Energy Northwest

partnered with

Argonne National Laboratory

Future Climate Projections for Dry and Wet Condenser Cooling Options, NE-24-32454

YEAR AWARDED: FY-2024

TOTAL PROJECT VALUE: $606,250K

STATUS: Completed

PRINCIPAL LAB INVESTIGATORS: Lisa Williams (Energy Northwest), Richard Vilim (Argonne)

DESCRIPTION: Energy Northwest is a public power joint opera􀆟ng agency located in Richland, Washington looking to build a steam cycle power plant featuring four X-Energy Xe-100 nuclear reactors. Selecting the design for a heat rejection (cooling) system for a nuclear power project in a borderline arid climate that is rapidly changing is a challenge, especially as reactors are designed to have expected lives of 60 to 80 years. This project involved evaluating potential climate impacts in the northwestern United States from climate models and using those results to model plant performance using various cooling options. The results will be used to determine the range of plant performance and cost distributions to help understand the factors that need to influence the selection of an ultimate heat sink for a nuclear reactor in the region. Energy Northwest partnered with Argonne National Laboratory (ANL) to support the modeling effort and evaluate the various deployment options.
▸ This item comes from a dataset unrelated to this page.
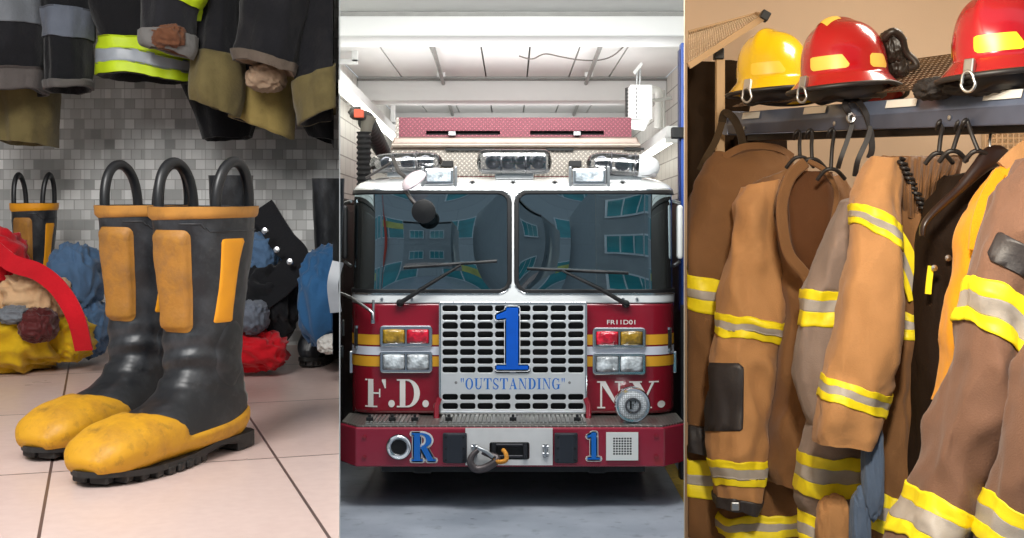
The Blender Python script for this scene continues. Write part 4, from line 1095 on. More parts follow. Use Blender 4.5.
mb = MB(); letters(mb, 'R', 411.5, 433, 435.5, 461, YB1 - .0095, th=.002); mb.build('bumper_letter', m_blue, tr); mb = MB(); letters(mb, '1', 587, 432.5, 600, 459.5, YB1 - .0095, th=.002); mb.build('bumper_letter', m_blue, tr)
# recessed air horn
mb = MB(); mb.lathe([(.086, .0), (.086, .016), (.078, .022), (.070, .016), (.062, .012), (.058, .018), (.052, .010), (.046, -.03), (.018, -.10)], P(399, 447, YB1 - .004), (0, -1, 0), 40, cap=False); mb.build('air_horn', m_chrome, tr, smooth=40)
mb = MB(); mb.lathe([(.0, .002), (.091, .002), (.091, .006), (.084, .006)], P(399, 447, YB1), (0, -1, 0), 40); mb.build('horn_gasket', m_gask, tr, smooth=40)
mb = MB(); mb.lathe([(.0, .004), (.05, .005), (.05, .007), (.0, .0075)], P(399, 447, YB1 - .002), (0, -1, 0), 28); mb.build('horn_throat', M('horn_throat_dark', (44, 44, 44), .4, .6), tr, smooth=40)
# rubber buffers
for x0, x1 in ((443, 467), (554.5, 577.5)):
    mb = MB(); cx, w = bpx((x0 + x1) / 2), bpx(x1) - bpx(x0); z0, z1 = bpz(462), bpz(432.5)
    prof = [(-w / 2, 0), (-w / 2, -.03), (-w * .3, -.06), (w * .3, -.06), (w / 2, -.03), (w / 2, 0)]
    mb.prism([(cx + a, YB1 + b, z0) for a, b in prof], (0, 0, z1 - z0)); bf = mb.build('rubber_buffer', M('buffer_rubber', (36, 40, 48), .5), tr, bev=.008)
    for a in (-.36, .36):
        for b in (.12, .5, .88):
            mb = MB(); mb.lathe([(.009, 0), (.009, .006), (0, .007)], (cx + a * w, YB1 - .05, z0 + (z1 - z0) * b), (0, -1, 0), 10); mb.build('buffer_bolt', m_blackpl, bf)
# winch plate
m_plate = M('white_winch_plate', (216, 214, 212), .4, var=.06, vs=10)
pV, pd = [], []; nx, ny = 120, 60
for j in range(ny + 1):
    for i in range(nx + 1):
        x, y = 465.5 + 87 * i / nx, 427.8 + 37 * j / ny
        pV.append(Vector((bpx(x), YB1 - .006, bpz(y)))); pd.append(-sdf_rr(x, y, 509.5, 450.5, 20, 8.7, 2))
v2, f2, _ = clip(pV, ringfaces(ny + 1, nx + 1, closed=False), pd)
mb = MB(); mb.add(v2, f2); mb.build('winch_plate', m_plate, tr, solid=.012, soff=1)
mb = MB(); mb.box((bpx(509.5), YB1 - .002, bpz(450.5)), (bpx(529) - bpx(490), .004, bpz(442) - bpz(459.5))); mb.build('winch_recess', M('winch_black', (12, 12, 13), .5), tr)
mb = MB()
for y in (445, 456.5): mb.tube([P(492, y, YB1 - .012), P(527, y, YB1 - .012)], .012, 10)
for x in (494, 525): mb.tube([P(x, 443, YB1 - .02), P(x, 458.5, YB1 - .02)], .017, 10)
mb.build('fairlead_roller', M('roller_dark', (52, 52, 56), .4, .5), tr, smooth=60)
m_hook = M('dark_tow_hook', (92, 84, 84), .4, .6, var=.2)
mb = MB(); hk = curve([P(478, 450, 9.12), P(472, 456, 9.11), P(470.5, 463, 9.10), P(476, 469, 9.10), P(485, 468, 9.10), P(494, 463, 9.10), P(497, 458, 9.11), P(490, 455, 9.12), P(482, 452, 9.12)], 50)
mb.tube(hk, [.017 + .012 * math.sin(PI * i / 49) for i in range(50)], 12); mb.build('tow_hook', m_hook, tr, smooth=60)
mb = MB(); mb.tube([P(478, 448, 9.09), P(486, 451.5, 9.085), P(493, 457, 9.09)], .014, 8); mb.build('hook_latch', m_steel, tr, smooth=60)
mb = MB(); mb.tube(curve([P(494, 460, 9.1), P(500, 462, 9.08), P(506, 460, 9.08), P(506, 454, 9.1), P(503, 450, 9.14)], 20), .016, 8); mb.build('winch_rope', M('amber_rope', (196, 130, 40), .8, var=.3, vs=80), tr, smooth=60)
for x, sg in ((474.5, -1), (545.5, 1)):
    mb = MB(); mb.tube([P(x, 444, YB1 - .02), P(x, 457, YB1 - .02)], .016, 8)
    for y in (447, 454): mb.tube([P(x - 3, y, YB1 - .022), P(x + 3, y, YB1 - .022)], .013, 8)
    mb.build('shackle', m_steel, tr, smooth=60)
    mb = MB(); mb.box(P(x + sg * 4.5, 450, YB1 - .01), (.05, .014, .075)); mb.build('shackle_tab', m_red, tr, bev=.004)
# speaker grille plate with punched holes
gV, gd = [], []; n = 132
for j in range(n + 1):
    for i in range(n + 1):
        x, y = 606 + 32 * i / n, 432 + 28 * j / n
        u, v = (x - 612.6) / 2.75, (y - 437.0) / 2.55
        d = 1.0
        if -.1 < u < 7.1 and -.1 < v < 7.1:
            fu, fv = (u % 1) - .5, (v % 1) - .5; d = -sdf_rr(fu, fv, 0, 0, .36, .36, .14)
        gV.append(Vector((bpx(x), YB1 - .008, bpz(y)))); gd.append(d)
v2, f2, _ = clip(gV, ringfaces(n + 1, n + 1, closed=False), gd)
mb = MB(); mb.add(v2, f2); mb.build('siren_speaker_plate', M('speaker_plate_white', (226, 226, 222), .4, var=.02), tr, solid=.008, soff=1)
mb = MB(); mb.box((bpx(622), YB1 - .002, bpz(446)), (bpx(634) - bpx(610), .004, bpz(435) - bpz(457))); mb.build('speaker_recess', m_blackpl, tr)
for x, y in ((364.5, 437), (364.5, 457), (656, 436), (656, 456)):
    mb = MB(); p = P(x, y, YB1); mb.lathe([(.018, 0), (.018, .008), (.009, .010), (0, .010)], p, (0, -1, 0), 6); mb.build('bumper_bolt', m_red, tr)
mb = MB(); mb.box((XC, YB1 + .2, zb1 - .02), (1.9, .3, .05)); mb.box((X(427), YB1 + .1, zb1 - .03), (.12, .1, .05)); mb.box((X(593), YB1 + .1, zb1 - .03), (.12, .1, .05)); mb.build('bumper_underside', m_blackpl, tr)
# mechanical siren on the deck
sp_ = P(632.5, 405, YB1 + .12)
mb = MB(); r0 = 18 / FPX * (YB1 + .12)
mb.lathe([(0, -.22), (r0 * .6, -.2), (r0 * .95, -.12), (r0 * 1.0, -.02), (r0, .0), (r0 * .93, .022), (r0 * .86, .018)], sp_, (0, -1, 0), 44); mb.build('siren_housing', m_chrome, tr, smooth=40)
def mat_sirenface():
    t = NT('siren_grille_face'); b = t.n('ShaderNodeBsdfPrincipled'); t.l(b.outputs[0], t.out.inputs[0])
    tc = t.n('ShaderNodeTexCoord'); vo = t.n('ShaderNodeTexVoronoi'); vo.inputs['Scale'].default_value = 75; vo.inputs['Randomness'].default_value = .2; t.l(tc.outputs['Object'], vo.inputs['Vector'])
    t.l(t.mixc(t.ramp(vo.outputs['Distance'], .25, .6), lin((236, 238, 240)), lin((150, 152, 154))), b.inputs['Base Color']); b.inputs['Metallic'].default_value = .2; b.inputs['Roughness'].default_value = .35
    return t.m
mb = MB(); mb.lathe([(r0 * .88, .014), (r0 * .6, .028), (r0 * .42, .032), (0, .034)], sp_, (0, -1, 0), 40); mb.build('siren_face', mat_sirenface(), tr, smooth=40)
mb = MB()
for rr, h in ((.42, .036), (.36, .037)): mb.tube([sp_ + Vector((r0 * rr * math.cos(a), -h, r0 * rr * math.sin(a))) for a in [2 * PI * i / 36 for i in range(36)]], .003, 6, closed=True)
mb.build('siren_badge_ring', M('badge_ring_grey', (70, 70, 74), .4), tr, smooth=60)
mb = MB(); letters(mb, 'F', 628.6, 400.6, 636.2, 409, sp_.y - .036, th=.004); mb.build('siren_badge_letter', m_blackpl, tr)
mb = MB(); mb.box((sp_.x, sp_.y + .1, (zt1 + sp_.z - r0) / 2 + .02), (.12, .14, max(.05, sp_.z - r0 - zt1 + .1))); mb.build('siren_foot', m_chrome, tr, bev=.01)

# ---- wipers
def wiper(pv, el, b0, b1, mid):
    yy = lambda p: YF + lean(p.z) - .075
    def Q(x, y, dy=0):
        p = P(x, y, YF - .03); p.y = YF + lean(p.z) - .045 - bulge(p.x - XC, p.z) - dy; return p
    mb = MB(); mb.lathe([(.03, 0), (.026, .04), (.012, .05)], Q(*pv, -.03), (0, -1, 0), 14)
    mb.tube([Q(*pv, .01), Q(*el, .02), Q(*mid, .02)], [.018, .014, .009], 8); wa = mb.build('wiper_arm', m_blackpl, tr, smooth=60)
    mb = MB(); mb.tube([Q(b0[0] + (b1[0] - b0[0]) * i / 12, b0[1] + (b1[1] - b0[1]) * i / 12, .004) for i in range(13)], .013, 6); mb.build('wiper_blade', m_gask, wa, smooth=60)
wiper((400, 303), (430, 284), (404, 267.5), (497, 261), (461, 265))
wiper((626, 304), (600, 289), (527, 268.5), (628, 273), (562, 270.5))
for x in (382, 412, 623, 637):
    mb = MB(); mb.lathe([(.012, 0), (.010, .008), (0, .010)], P(x, 299, YF - .02), (0, -1, 0), 12); mb.build('washer_jet', m_steel, tr, smooth=60)

# ---- roof lights and boards
for x in (472, 513, 555, 623.5):
    p = P(x, 183.5, YF); p.y = surf(p.x, p.z) - .005
    mb = MB(); mb.lathe([(.026, 0), (.026, .012), (.018, .028), (0, .034)], p, (0, -1, .2), 18); mk = mb.build('clearance_light', m_bez, tr, smooth=50)
    mb = MB(); mb.lathe([(.014, .028), (.010, .040), (0, .043)], p, (0, -1, .2), 14); mb.build('clearance_lens', m_gask, mk, smooth=60)
m_clearpl = MGLASS('clear_plastic_cover', (226, 228, 230), .10, .08)
m_lampin = M('lamp_reflector', (112, 112, 116), .25, .8, var=.4, vs=30)
def lightbar(x0, x1, y0, y1, Y, rot, whitex=None, mir=1, box=False):
    a, b = P(x0, (y0 + y1) / 2, Y), P(x1, (y0 + y1) / 2, Y); c = (a + b) / 2; L = (b.x - a.x) / 2; h = (y1 - y0) / 2 / FPX * Y
    rm = Matrix.Rotation(rot, 3, 'Y')
    def pos(u, v, w): return c + rm @ Vector((u * L, v, w * h))
    mb = MB(); V = []; n, k = 30, 24
    for i in range(n + 1):
        u = -1 + 2 * i / n; q = (1 - abs(u) ** (14 if box else 5)) ** .5 if abs(u) < 1 else 0
        for j in range(k):
            th = 2 * PI * j / k; sq = .45 if box else .8
            V.append(pos(u, .12 * max(q, .02) * math.copysign(abs(math.cos(th)) ** sq, math.cos(th)), max(q, .02) * math.copysign(abs(math.sin(th)) ** sq, math.sin(th))))
    mb.add(V, ringfaces(n + 1, k)); bar = mb.build('light_bar_cover', m_clearpl, tr, smooth=180)
    mb = MB(); mb.box(pos(0, 0, -.72), (2 * L * .9, .17, h * .3), rm); mb.build('light_bar_base', M('light_bar_grey', (120, 118, 118), .4), bar, bev=.01)
    for u in ((-.6, -.2, .2, .6) if box else (-.55, 0, .5)):
        mb = MB(); mb.lathe([(h * .15, -.05), (h * .55, .0), (h * .62, .06), (h * .5, .062), (.0, .02)], pos(u, -.01, 0), rm @ Vector((.2 * mir, -1, 0)), 20); mb.build('rotator_lamp', m_lampin, bar, smooth=50)
        mb = MB(); mb.box(pos(u + .2, .03, 0), (.02, .12, h * 1.3), rm); mb.build('mirror_plate', m_chrome, bar)
    if whitex is not None:
        mb = MB(); V = []
        u0, u1 = whitex
        for i in range(13):
            u = u0 + (u1 - u0) * i / 12; q = (1 - abs(u) ** 5) ** .5 if abs(u) < 1 else 0
            for j in range(k):
                th = 2 * PI * j / k; V.append(pos(u, .124 * max(q, .02) * math.copysign(abs(math.cos(th)) ** .8, math.cos(th)), 1.03 * max(q, .02) * math.copysign(abs(math.sin(th)) ** .8, math.sin(th))))
        mb.add(V, ringfaces(13, k)); mb.build('white_end_lens', M('white_lens_end', (226, 228, 230), .25, var=.03), bar, smooth=180)
    for u in (-.34, .3):
        mb = MB(); mb.tube([pos(u, .125 * math.cos(t_), 1.03 * math.sin(t_)) for t_ in [2 * PI * i / 24 for i in range(24)]], .007, 6, closed=True); mb.build('lens_joint', m_lampin, bar, smooth=60)
    mb = MB(); mb.box(pos(0, .02, -1.15), (.3, .14, h * .5)); mb.build('light_bar_mount', m_steel, bar, bev=.008)
lightbar(369.5, 443, 152.5, 173, 9.95, -.04)
lightbar(476.5, 552, 149.5, 174.5, 9.95, 0, box=True)
lightbar(586, 660, 153.5, 176.5, 9.95, .07, (.40, 1.0), -1)
m_scene = lens('scene_light_glass', (196, 206, 214))
for x0, x1 in ((424.5, 453.5), (572.5, 606.5)):
    Yc = YF + .02; y0, y1 = (168.5, 184.5)
    mb = MB(); c = P((x0 + x1) / 2, (y0 + y1) / 2, Yc); w, h = (x1 - x0) / FPX * Yc, (y1 - y0) / FPX * Yc
    mb.box(c + Vector((0, .06, 0)), (w, .14, h)); sl = mb.build('scene_light', m_trim, tr, bev=.012)
    mb = MB(); mb.box(c + Vector((0, -.012, 0)), (w * .82, .02, h * .66)); mb.build('scene_light_glass', m_scene, sl, bev=.006)
    for s_ in (-1, 1):
        mb = MB(); mb.box(c + Vector((s_ * (w / 2 + .016), .04, .0)), (.022, .07, h * 1.25)); mb.build('scene_light_bracket', m_steel, sl, bev=.004)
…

BENEFIT: The study provided a detailed, qualitative comparison between the tradeoffs of wet and dry cooling systems. Two wet cooling systems were evaluated: once-through and recirculating wet systems and direct and indirect dry systems. The wet cooling design with a mechanical draft wet cooling tower (Figure 2) was used as the base case.

IMPACT: To understand how potential climate changes could affect cooling system performance, researchers analyzed climate data provided by the team at Argonne National Laboratory for three ten-year periods: past (1995-2004), mid-century (2045-2054), and end-of-century (2085-2094). For each data set, ten-year average distributions of the climate variables were calculated then detailed calculations of the annual costs of dry cooling and wet cooling were demonstrated using climate data from since 2004. The same calculations were then applied to the ten-year average climate data from each period to illustrate the effects of potential changes in climate conditions on cooling system performance.

SIGNIFICANT CONCLUSIONS: The cost comparison results indicate that, for the target application in central Washington, wet cooling is more economically advantageous than dry cooling. This advantage is driven primarily by lower capital costs and better thermal efficiency, which outweigh the associated expenses of water use. Although future climate projections suggest slight ambient temperature increases resulting in marginal operational cost rises for both systems, wet cooling remains the more cost-effective option unless water costs escalate significantly.

NEXT STEPS: These results can be updated if new assumptions or revised values for these operational parameters become available.